╔══
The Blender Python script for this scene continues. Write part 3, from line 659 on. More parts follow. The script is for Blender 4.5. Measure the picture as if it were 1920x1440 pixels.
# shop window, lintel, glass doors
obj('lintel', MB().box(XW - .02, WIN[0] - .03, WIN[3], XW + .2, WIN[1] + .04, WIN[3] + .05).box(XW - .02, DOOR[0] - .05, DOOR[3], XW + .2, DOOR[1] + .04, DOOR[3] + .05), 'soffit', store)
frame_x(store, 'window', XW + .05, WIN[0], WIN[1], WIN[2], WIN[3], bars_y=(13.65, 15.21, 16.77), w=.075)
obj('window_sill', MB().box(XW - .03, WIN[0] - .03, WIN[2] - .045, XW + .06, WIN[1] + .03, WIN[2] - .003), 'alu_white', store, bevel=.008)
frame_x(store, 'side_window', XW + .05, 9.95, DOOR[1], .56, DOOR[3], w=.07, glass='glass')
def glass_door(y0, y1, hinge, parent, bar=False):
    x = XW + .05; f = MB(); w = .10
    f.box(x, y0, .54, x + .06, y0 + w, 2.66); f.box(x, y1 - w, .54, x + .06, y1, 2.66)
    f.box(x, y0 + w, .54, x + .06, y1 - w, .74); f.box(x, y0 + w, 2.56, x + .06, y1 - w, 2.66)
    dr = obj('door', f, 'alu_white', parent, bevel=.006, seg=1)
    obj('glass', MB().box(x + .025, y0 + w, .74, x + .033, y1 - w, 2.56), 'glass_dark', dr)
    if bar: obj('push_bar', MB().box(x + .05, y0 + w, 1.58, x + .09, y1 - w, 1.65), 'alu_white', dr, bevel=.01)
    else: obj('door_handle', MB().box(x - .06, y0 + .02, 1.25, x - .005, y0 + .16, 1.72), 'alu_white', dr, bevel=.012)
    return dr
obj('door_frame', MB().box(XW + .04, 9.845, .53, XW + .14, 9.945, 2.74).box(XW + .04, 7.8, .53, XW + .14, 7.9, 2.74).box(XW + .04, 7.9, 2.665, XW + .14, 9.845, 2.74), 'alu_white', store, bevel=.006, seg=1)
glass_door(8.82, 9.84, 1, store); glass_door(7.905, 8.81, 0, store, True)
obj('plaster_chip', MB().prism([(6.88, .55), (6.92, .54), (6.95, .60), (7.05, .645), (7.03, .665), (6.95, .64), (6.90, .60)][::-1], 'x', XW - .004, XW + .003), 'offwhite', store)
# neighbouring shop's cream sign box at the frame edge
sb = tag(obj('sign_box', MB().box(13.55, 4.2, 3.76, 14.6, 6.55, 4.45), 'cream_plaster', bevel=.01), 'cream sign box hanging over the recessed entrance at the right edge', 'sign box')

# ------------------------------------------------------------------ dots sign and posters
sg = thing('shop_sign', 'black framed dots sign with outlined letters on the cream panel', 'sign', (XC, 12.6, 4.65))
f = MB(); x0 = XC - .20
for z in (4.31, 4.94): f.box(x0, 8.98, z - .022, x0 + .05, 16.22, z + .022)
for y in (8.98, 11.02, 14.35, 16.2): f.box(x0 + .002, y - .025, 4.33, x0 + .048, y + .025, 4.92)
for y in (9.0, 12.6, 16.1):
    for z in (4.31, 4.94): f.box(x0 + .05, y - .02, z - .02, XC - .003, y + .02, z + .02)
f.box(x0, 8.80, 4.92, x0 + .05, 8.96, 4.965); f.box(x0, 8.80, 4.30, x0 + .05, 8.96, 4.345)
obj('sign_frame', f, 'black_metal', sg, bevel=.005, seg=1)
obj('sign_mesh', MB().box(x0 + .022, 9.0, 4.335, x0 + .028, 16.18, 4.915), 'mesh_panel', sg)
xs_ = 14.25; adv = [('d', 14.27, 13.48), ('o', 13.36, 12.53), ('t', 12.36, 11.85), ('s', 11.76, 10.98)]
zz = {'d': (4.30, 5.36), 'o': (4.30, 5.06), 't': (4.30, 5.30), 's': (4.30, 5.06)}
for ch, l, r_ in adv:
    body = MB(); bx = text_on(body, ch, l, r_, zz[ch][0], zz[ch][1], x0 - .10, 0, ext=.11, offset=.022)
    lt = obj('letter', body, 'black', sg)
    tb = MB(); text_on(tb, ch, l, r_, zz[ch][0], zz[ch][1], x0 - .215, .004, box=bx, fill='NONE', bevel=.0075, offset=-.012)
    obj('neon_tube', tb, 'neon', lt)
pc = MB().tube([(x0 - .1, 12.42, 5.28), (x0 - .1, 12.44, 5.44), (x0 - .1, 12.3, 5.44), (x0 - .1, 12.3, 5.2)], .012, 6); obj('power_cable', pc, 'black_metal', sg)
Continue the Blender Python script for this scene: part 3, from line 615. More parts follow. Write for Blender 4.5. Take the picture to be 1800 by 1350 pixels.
╚══
**Work to be completed**.
Retype the records above exactly.

**Response to the exercise**.
The Blender Python script for this scene continues. Write part 3, from line 659 on. More parts follow. The script is for Blender 4.5. Measure the picture as if it were 1920x1440 pixels.
# shop window, lintel, glass doors
obj('lintel', MB().box(XW - .02, WIN[0] - .03, WIN[3], XW + .2, WIN[1] + .04, WIN[3] + .05).box(XW - .02, DOOR[0] - .05, DOOR[3], XW + .2, DOOR[1] + .04, DOOR[3] + .05), 'soffit', store)
frame_x(store, 'window', XW + .05, WIN[0], WIN[1], WIN[2], WIN[3], bars_y=(13.65, 15.21, 16.77), w=.075)
obj('window_sill', MB().box(XW - .03, WIN[0] - .03, WIN[2] - .045, XW + .06, WIN[1] + .03, WIN[2] - .003), 'alu_white', store, bevel=.008)
frame_x(store, 'side_window', XW + .05, 9.95, DOOR[1], .56, DOOR[3], w=.07, glass='glass')
def glass_door(y0, y1, hinge, parent, bar=False):
    x = XW + .05; f = MB(); w = .10
    f.box(x, y0, .54, x + .06, y0 + w, 2.66); f.box(x, y1 - w, .54, x + .06, y1, 2.66)
    f.box(x, y0 + w, .54, x + .06, y1 - w, .74); f.box(x, y0 + w, 2.56, x + .06, y1 - w, 2.66)
    dr = obj('door', f, 'alu_white', parent, bevel=.006, seg=1)
    obj('glass', MB().box(x + .025, y0 + w, .74, x + .033, y1 - w, 2.56), 'glass_dark', dr)
    if bar: obj('push_bar', MB().box(x + .05, y0 + w, 1.58, x + .09, y1 - w, 1.65), 'alu_white', dr, bevel=.01)
    else: obj('door_handle', MB().box(x - .06, y0 + .02, 1.25, x - .005, y0 + .16, 1.72), 'alu_white', dr, bevel=.012)
    return dr
obj('door_frame', MB().box(XW + .04, 9.845, .53, XW + .14, 9.945, 2.74).box(XW + .04, 7.8, .53, XW + .14, 7.9, 2.74).box(XW + .04, 7.9, 2.665, XW + .14, 9.845, 2.74), 'alu_white', store, bevel=.006, seg=1)
glass_door(8.82, 9.84, 1, store); glass_door(7.905, 8.81, 0, store, True)
obj('plaster_chip', MB().prism([(6.88, .55), (6.92, .54), (6.95, .60), (7.05, .645), (7.03, .665), (6.95, .64), (6.90, .60)][::-1], 'x', XW - .004, XW + .003), 'offwhite', store)
# neighbouring shop's cream sign box at the frame edge
sb = tag(obj('sign_box', MB().box(13.55, 4.2, 3.76, 14.6, 6.55, 4.45), 'cream_plaster', bevel=.01), 'cream sign box hanging over the recessed entrance at the right edge', 'sign box')

# ------------------------------------------------------------------ dots sign and posters
sg = thing('shop_sign', 'black framed dots sign with outlined letters on the cream panel', 'sign', (XC, 12.6, 4.65))
f = MB(); x0 = XC - .20
for z in (4.31, 4.94): f.box(x0, 8.98, z - .022, x0 + .05, 16.22, z + .022)
for y in (8.98, 11.02, 14.35, 16.2): f.box(x0 + .002, y - .025, 4.33, x0 + .048, y + .025, 4.92)
for y in (9.0, 12.6, 16.1):
    for z in (4.31, 4.94): f.box(x0 + .05, y - .02, z - .02, XC - .003, y + .02, z + .02)
f.box(x0, 8.80, 4.92, x0 + .05, 8.96, 4.965); f.box(x0, 8.80, 4.30, x0 + .05, 8.96, 4.345)
obj('sign_frame', f, 'black_metal', sg, bevel=.005, seg=1)
obj('sign_mesh', MB().box(x0 + .022, 9.0, 4.335, x0 + .028, 16.18, 4.915), 'mesh_panel', sg)
xs_ = 14.25; adv = [('d', 14.27, 13.48), ('o', 13.36, 12.53), ('t', 12.36, 11.85), ('s', 11.76, 10.98)]
zz = {'d': (4.30, 5.36), 'o': (4.30, 5.06), 't': (4.30, 5.30), 's': (4.30, 5.06)}
for ch, l, r_ in adv:
    body = MB(); bx = text_on(body, ch, l, r_, zz[ch][0], zz[ch][1], x0 - .10, 0, ext=.11, offset=.022)
    lt = obj('letter', body, 'black', sg)
    tb = MB(); text_on(tb, ch, l, r_, zz[ch][0], zz[ch][1], x0 - .215, .004, box=bx, fill='NONE', bevel=.0075, offset=-.012)
    obj('neon_tube', tb, 'neon', lt)
pc = MB().tube([(x0 - .1, 12.42, 5.28), (x0 - .1, 12.44, 5.44), (x0 - .1, 12.3, 5.44), (x0 - .1, 12.3, 5.2)], .012, 6); obj('power_cable', pc, 'black_metal', sg)
Continue the Blender Python script for this scene: part 3, from line 615. More parts follow. Write for Blender 4.5. Take the picture to be 1800 by 1350 pixels.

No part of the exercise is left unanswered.